Monday, May 21, 2012

#27 King of the Delta Blues Singers - Robert Johnson

To be honest, I would have had a much better time trying to distinguish between ancient Chinese dialects than to distinguish between each track on this album.  I thought the same song was on repeat until I realized, after having listened all the way through the album several times that every song sounds unmistakably the same.  To complicate the issue further, the recording, albeit "digitally remastered" is horrendous enough that the static seems to become apart of the music so that it no longer stands out, like high fructose corn syrup in your tasty sparkling beverage.  Not to mention that Robert Johnson's "blusey" voice is so difficult to understand I think I only heard about three distinct words after tirelessly straining to decide if indeed English is the spoken language: Woman, Kitchen, and Blues.  Which, pardon my ignorance to this genre, isn't a recipe for interesting music to me (and honest people everywhere).

So, if the quality of sound, sound variance, lyrics, or catchy music isn't to blame for this album's startling 27th place spot, what on earth is?

So I looked him up.  I do this after I listen to the album.  I don't want what others have written before me to taint my virgin musical experience; nor do I want their biographical information to influence what I think of their music.  What I read was absolutely absurd.  Apparently, this dood sold his soul to the devil to be a "great" blues musician.  Epic Fail.  After achieving success and banging a lot of women (in worthless musician fashion) he was poisoned by a jealous person and the devil wanted his soul.  And then, somehow influenced every other musician who is/was worth a damn.  Just name your fav, s/he's on the list of groupies.  Because according to legend/typical groupie jargon, rock and roll couldn't have happened without Robert Johnson.

It reminds me of those self-righteous dickfarts I went to college with who claim that, "Without Beowulf, we mightn't have had such masterpieces as Lord of the Rings."  Well, we'd be much better off without both of them.  I day-dreamed of an interview with Miley Cyrus and she'd be all like "oh yeah, I couldn't have gotten where I totally am today had it not been for R. Johnson, homeboy show me love from hell, lol smiley wink face."

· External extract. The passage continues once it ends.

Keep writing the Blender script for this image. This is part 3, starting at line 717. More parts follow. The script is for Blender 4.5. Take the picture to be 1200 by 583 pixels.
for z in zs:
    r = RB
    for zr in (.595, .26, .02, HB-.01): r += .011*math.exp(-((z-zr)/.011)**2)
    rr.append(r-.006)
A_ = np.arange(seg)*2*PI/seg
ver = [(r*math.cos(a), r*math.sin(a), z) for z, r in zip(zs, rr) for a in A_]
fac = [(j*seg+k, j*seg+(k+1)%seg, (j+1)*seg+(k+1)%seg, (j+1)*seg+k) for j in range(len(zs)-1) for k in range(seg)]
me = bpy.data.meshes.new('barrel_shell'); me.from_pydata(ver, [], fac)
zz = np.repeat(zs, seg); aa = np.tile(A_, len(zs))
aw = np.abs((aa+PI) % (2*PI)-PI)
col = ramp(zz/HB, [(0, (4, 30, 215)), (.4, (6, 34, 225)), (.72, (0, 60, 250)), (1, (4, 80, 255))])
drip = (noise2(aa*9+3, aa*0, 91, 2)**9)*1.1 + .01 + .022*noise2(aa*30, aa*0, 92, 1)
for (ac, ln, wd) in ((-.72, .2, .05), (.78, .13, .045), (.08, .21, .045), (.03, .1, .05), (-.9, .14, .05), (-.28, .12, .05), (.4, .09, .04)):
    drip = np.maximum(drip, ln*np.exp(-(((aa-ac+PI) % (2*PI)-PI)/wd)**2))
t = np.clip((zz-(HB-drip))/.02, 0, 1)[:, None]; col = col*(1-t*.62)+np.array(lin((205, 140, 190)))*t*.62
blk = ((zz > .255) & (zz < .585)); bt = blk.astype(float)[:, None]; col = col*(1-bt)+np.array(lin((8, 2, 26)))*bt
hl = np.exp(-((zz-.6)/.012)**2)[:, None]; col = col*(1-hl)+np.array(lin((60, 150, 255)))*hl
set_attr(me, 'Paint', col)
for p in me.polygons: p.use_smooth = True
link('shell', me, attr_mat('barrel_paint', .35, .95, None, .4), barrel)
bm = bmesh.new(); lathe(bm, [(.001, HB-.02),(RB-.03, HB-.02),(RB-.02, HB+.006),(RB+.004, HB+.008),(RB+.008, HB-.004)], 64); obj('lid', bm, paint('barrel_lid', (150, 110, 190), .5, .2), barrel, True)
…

Just because something was created and it was the first (beowulf/king of the delta blues etc) doesn't make it art.  For serious.  Nobody likes primitive pottery.  We know nothing about the dark ages not because shit isn't there, but because it was boring shit and no self-respecting archeologist can lie long enough in his sad-faced office examining terra cotta crap his three-year-old could have made.  Had nobody like Clapton, Keith Richards, Bobby D and the like turned around and pointed fingers at this guy, would anyone know who he is?  Seriously?  Because this album was just total gibberish and whining.

But I could have lied like everyone else did.  Come on, admit it you music snobs, you totally don't go on a run or a car trip and get excited for "Moo cow's calf's baby mama blues in the kitchen. Woman." or whatever.

And if you don't believe that every song sounds EXACTLY the same, play the first 8 seconds of each recording before going to the next track.  it sounds like this on repeat: "Ber Ne Nurh Nurh Nurh dum dum bum bum bum... Mehehehehehe mamama in da kitchen!!!!!!  bur bur bur meeeeh mooo beeen so long" etc. etc.

But, I guess it is possible that without Robert Johnson, Dave Chappelle might have had a different opening for his short lived show of badassery.

Here is what the Mag says about Robert Johnson because they are all afraid of the devil:
"You want to know how good the blues can get?" Keith Richards asked. "Well, this is it." The bluesman in question was Robert Johnson, who lived from 1911 to 1938 in the Mississippi Delta, and whose guitar prowess was so great, it inspired stories that, in exchange for his amazing gift, he had sold his soul to the devil. Johnson recorded only twenty-nine songs, but their evanescent passion has resonated through the decades. This initial LP reissue of Johnson's original 78s was a fountainhead for 1960s rockers such as Richards and Eric Clapton, who plundered it for covers. A better starting point today might be the recently released sixteen-track compilation King of the Delta Blues.